Agriculture was the key occupation in the county's early history, but a number of small businesses supplemented subsistence farming. Land speculation, especially in coal mining areas, began in the 1830s and continued throughout the nineteenth century. Once the county was linked to regional railroad networks during the middle decades of the nineteenth century, coal mining became its leading industry.
In the late Victorian era, several locations along the railroad lines experienced new investments in tourism and coal mining. In the 1890s Oliver Springs, at the corner of Roane, Morgan, and Anderson Counties, became a popular tourist spot. Accessible by rail, the town, with its large resort hotel and mineral springs, attracted guests from all over the United States and Europe. In July 1891 the coal mines at Briceville became the site of a violent strike prompted by the increasing use of convict labor to replace more expensive free labor. In the resulting “Coal Creek War” miners attacked the prisoners' stockade, released the convicts, and demanded the end of the convict-leasing system in Tennessee. Months of negotiations between the miners, Governor John Buchanan, and the Tennessee General Assembly failed to resolve the issue. The convict-lease system came to an end in 1895 when the leases expired. At the same time the general assembly enacted prison reforms and established Brushy Mountain State Penitentiary in Morgan County.

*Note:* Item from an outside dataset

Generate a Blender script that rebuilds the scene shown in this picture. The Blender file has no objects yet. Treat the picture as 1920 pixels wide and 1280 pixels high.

In the 1930s and 1940s the federal government made its presence known and propelled Anderson County and the state to national prominence. In 1933 President Franklin Delano Roosevelt signed the Tennessee Valley Authority into law and changed the Tennessee landscape, especially that of Anderson County. TVA launched its first major construction project with the building of Norris Dam, the planned community of Norris, and public parks at Norris and Big Ridge. The dam provided jobs, flood control, and electricity to Anderson County.